The July-August issue of Woodworker West has an article by Kevin Glen-Drake, titled "An Alternative Approach for Handtool Joinery" that makes an interesting point AND involves two tools that are particularly interesting.
The point of the article is "If you're learning to handcut joints - a) start with a simple, single, "finger"/"box joint" - and here's the interesting part- b) use THICK stock. "You can't correct your mistakes unless you can see them, and bigger mistakes are easier to see."- makes a lot of sense.
Of course, being the guy the Glen-Drake Tite-Mark (tm) is named after because he invented it, he lays out the joint using one. the Tite-Mark, having a single bevel cutting/scribing wheel, leaves a nice square face on one side of the scribe - just what you need to register the edge of a chisel against, or to stop a shallow chisel cut. And since the whole idea of the exercise is to SEE what you've got - he chalks the scribed line to make it stand out. Good practice - but that's not what got me wondering.

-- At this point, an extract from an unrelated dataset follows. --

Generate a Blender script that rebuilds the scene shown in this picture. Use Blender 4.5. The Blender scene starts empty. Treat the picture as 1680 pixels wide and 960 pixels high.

The illustration of him sawing the joint is what has me baffled. He appaers to be using a two handles "back saw" - the "back" wishboning behind the blade into two parallel handles - and he's holding both of them when sawing. I've seen handsaws with an offset handle, and one that lets you flip it so it sticks out either on the right or left side of the blade. Never could understand why you'd need that with a back saw, since the "back" prevents you from sawing right up against a vertical face. But why a two parallel handles back saw - a mystery to me. Anyone have an explanation or see a benefit to two parallel handles?
The other interesting tool metioned is the "Kerf-Starter (tm) (all one line so watch the line wrap)
Anyone have any personal experience with a Kerf-Starter?